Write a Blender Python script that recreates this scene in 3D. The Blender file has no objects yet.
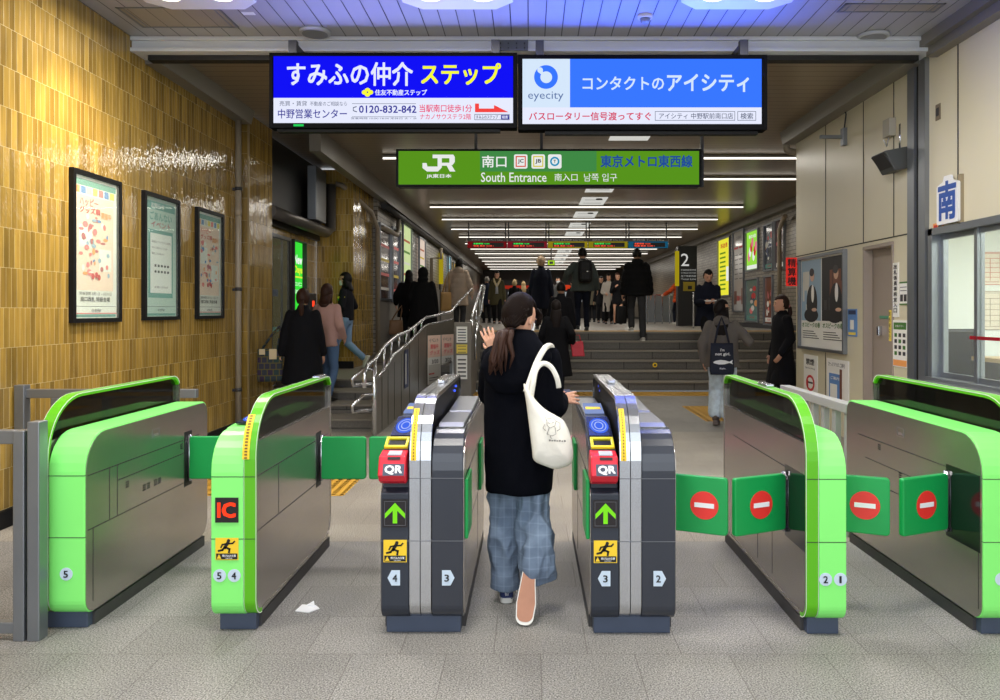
import bpy, bmesh, math, random
from mathutils import Vector, Matrix, noise as mnoise
random.seed(7)
PI = math.pi
scene = bpy.context.scene
C = scene.collection

# ---------------------------------------------------------------- camera
F, VX, VY, H = 770.0, 530.0, 311.0, 1.46
cd = bpy.data.cameras.new('camera'); cam = bpy.data.objects.new('camera', cd); C.objects.link(cam)
cam.location = (0, 0, H); cam.rotation_euler = (PI/2, 0, 0)
cd.sensor_width = 36; cd.lens = F/1000*36; cd.shift_x = -0.030; cd.shift_y = -0.039
cd.clip_start = .05; cd.clip_end = 300
scene.camera = cam
# ---------------------------------------------------------------- world and exposure
w = bpy.data.worlds.new('overcast_daylight'); scene.world = w; w.use_nodes = True
w.node_tree.nodes['Background'].inputs[0].default_value = (.83, .91, 1, 1)
w.node_tree.nodes['Background'].inputs[1].default_value = 1.5
vs = scene.view_settings
vs.view_transform = 'Standard'; vs.look = 'None'; vs.gamma = 1; vs.exposure = 0.0; vs.use_curve_mapping = False
scene.cycles.max_bounces = 7; scene.cycles.diffuse_bounces = 4; scene.cycles.glossy_bounces = 3
scene.cycles.transparent_max_bounces = 8; scene.cycles.sample_clamp_indirect = 4

# ---------------------------------------------------------------- helpers
def at(px, py, d):
    return Vector(((px-VX)*d/F, d, H-(py-VY)*d/F))
def lin(c):
    return tuple(((v/255)/12.92 if v/255 <= .04045 else ((v/255+.055)/1.055)**2.4) for v in c) + (1,)
def new_mat(name):
    m = bpy.data.materials.new(name); m.use_nodes = True
    return m, m.node_tree.nodes, m.node_tree.links, m.node_tree.nodes['Principled BSDF']
def M(name, col, rough=.5, metal=0, emit=0, noise=None, bump=None, coat=0, stretch=(1, 1, 1), spec=.5):
    m, N, L, P = new_mat(name)
    c = lin(col)
    P.inputs['Base Color'].default_value = c
    P.inputs['Roughness'].default_value = rough; P.inputs['Metallic'].default_value = metal
    P.inputs['Coat Weight'].default_value = coat; P.inputs['Specular IOR Level'].default_value = spec
    if emit:
        P.inputs['Emission Color'].default_value = c; P.inputs['Emission Strength'].default_value = emit
        P.inputs['Base Color'].default_value = (0, 0, 0, 1); P.inputs['Specular IOR Level'].default_value = 0
    if noise or bump:
        tc = N.new('ShaderNodeTexCoord'); mp = N.new('ShaderNodeMapping'); mp.inputs['Scale'].default_value = stretch
        L.new(tc.outputs['Object'], mp.inputs[0])
    if noise:
        nt = N.new('ShaderNodeTexNoise'); nt.inputs['Scale'].default_value = noise[0]; nt.inputs['Detail'].default_value = 4
        L.new(mp.outputs[0], nt.inputs['Vector'])
        mx = N.new('ShaderNodeMix'); mx.data_type = 'RGBA'
        a = noise[1]
        mx.inputs[6].default_value = tuple(v*(1-a) for v in c[:3])+(1,); mx.inputs[7].default_value = tuple(min(1, v*(1+a)) for v in c[:3])+(1,)
        L.new(nt.outputs[0], mx.inputs[0]); L.new(mx.outputs[2], P.inputs['Base Color'])
    if bump:
        nb = N.new('ShaderNodeTexNoise'); nb.inputs['Scale'].default_value = bump[0]; nb.inputs['Detail'].default_value = 3
        L.new(mp.outputs[0], nb.inputs['Vector'])
        b = N.new('ShaderNodeBump'); b.inputs['Strength'].default_value = bump[1]; b.inputs['Distance'].default_value = .01
        L.new(nb.outputs[0], b.inputs['Height']); L.new(b.outputs[0], P.inputs['Normal'])
    return m
def brick_mat(name, c1, c2, cm, bw, rh, mortar, axis, rough, shift=(0, 0), offset=.5, bump=.5, nz=None, grain=None, freq=2, dist=.004):
    """axis 'YZ','XZ','XY': the two world axes that run along the rows and across them"""
    m, N, L, P = new_mat(name)
    g = N.new('ShaderNodeNewGeometry'); s = N.new('ShaderNodeSeparateXYZ'); L.new(g.outputs['Position'], s.inputs[0])
    cb = N.new('ShaderNodeCombineXYZ')
    for i in (0, 1):
        ad = N.new('ShaderNodeMath'); ad.operation = 'ADD'; ad.inputs[1].default_value = shift[i]
        L.new(s.outputs['XYZ'.index(axis[i])], ad.inputs[0]); L.new(ad.outputs[0], cb.inputs[i])
    bt = N.new('ShaderNodeTexBrick'); L.new(cb.outputs[0], bt.inputs['Vector'])
    bt.inputs['Scale'].default_value = 1; bt.inputs['Brick Width'].default_value = bw; bt.inputs['Row Height'].default_value = rh
    bt.inputs['Mortar Size'].default_value = mortar; bt.inputs['Mortar Smooth'].default_value = .1
    bt.inputs['Color1'].default_value = lin(c1); bt.inputs['Color2'].default_value = lin(c2); bt.inputs['Mortar'].default_value = lin(cm)
    bt.offset = offset; bt.offset_frequency = freq; bt.inputs['Bias'].default_value = 0
    P.inputs['Roughness'].default_value = rough
    out = bt.outputs['Color']
    if grain:
        nt = N.new('ShaderNodeTexNoise'); nt.inputs['Scale'].default_value = grain[0]; nt.inputs['Detail'].default_value = grain[2]
        mp = N.new('ShaderNodeMapping'); mp.inputs['Scale'].default_value = grain[3]
        L.new(g.outputs['Position'], mp.inputs[0]); L.new(mp.outputs[0], nt.inputs['Vector'])
        mr = N.new('ShaderNodeMapRange'); mr.inputs[1].default_value = .3; mr.inputs[2].default_value = .7
        mr.inputs[3].default_value = 1-grain[1]; mr.inputs[4].default_value = 1+grain[1]; L.new(nt.outputs[0], mr.inputs[0])
        mx = N.new('ShaderNodeVectorMath'); mx.operation = 'SCALE'; L.new(out, mx.inputs[0]); L.new(mr.outputs[0], mx.inputs['Scale'])
        out = mx.outputs[0]
    L.new(out, P.inputs['Base Color'])
    b = N.new('ShaderNodeBump'); b.inputs['Strength'].default_value = bump; b.inputs['Distance'].default_value = dist; b.invert = True
    L.new(bt.outputs['Fac'], b.inputs['Height'])
    last = b
    if nz:
        n2 = N.new('ShaderNodeTexNoise'); n2.inputs['Scale'].default_value = nz[0]; n2.inputs['Detail'].default_value = 2
        mp2 = N.new('ShaderNodeMapping'); mp2.inputs['Scale'].default_value = nz[2]
        L.new(g.outputs['Position'], mp2.inputs[0]); L.new(mp2.outputs[0], n2.inputs['Vector'])
        b2 = N.new('ShaderNodeBump'); b2.inputs['Strength'].default_value = nz[1]; b2.inputs['Distance'].default_value = .01
        L.new(n2.outputs[0], b2.inputs['Height']); L.new(b.outputs[0], b2.inputs['Normal']); last = b2
    L.new(last.outputs[0], P.inputs['Normal'])
    return m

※

Problem description | Reproduce the material above from its first line through the line containing "scene.cycles.transparent_max_bounces = 8;", both ends included, and skip every picture.

Answer to this exercise |
Write a Blender Python script that recreates this scene in 3D. The Blender file has no objects yet.
import bpy, bmesh, math, random
from mathutils import Vector, Matrix, noise as mnoise
random.seed(7)
PI = math.pi
scene = bpy.context.scene
C = scene.collection

# ---------------------------------------------------------------- camera
F, VX, VY, H = 770.0, 530.0, 311.0, 1.46
cd = bpy.data.cameras.new('camera'); cam = bpy.data.objects.new('camera', cd); C.objects.link(cam)
cam.location = (0, 0, H); cam.rotation_euler = (PI/2, 0, 0)
cd.sensor_width = 36; cd.lens = F/1000*36; cd.shift_x = -0.030; cd.shift_y = -0.039
cd.clip_start = .05; cd.clip_end = 300
scene.camera = cam
# ---------------------------------------------------------------- world and exposure
w = bpy.data.worlds.new('overcast_daylight'); scene.world = w; w.use_nodes = True
w.node_tree.nodes['Background'].inputs[0].default_value = (.83, .91, 1, 1)
w.node_tree.nodes['Background'].inputs[1].default_value = 1.5
vs = scene.view_settings
vs.view_transform = 'Standard'; vs.look = 'None'; vs.gamma = 1; vs.exposure = 0.0; vs.use_curve_mapping = False
scene.cycles.max_bounces = 7; scene.cycles.diffuse_bounces = 4; scene.cycles.glossy_bounces = 3
scene.cycles.transparent_max_bounces = 8; scene.cycles.sample_clamp_indirect = 4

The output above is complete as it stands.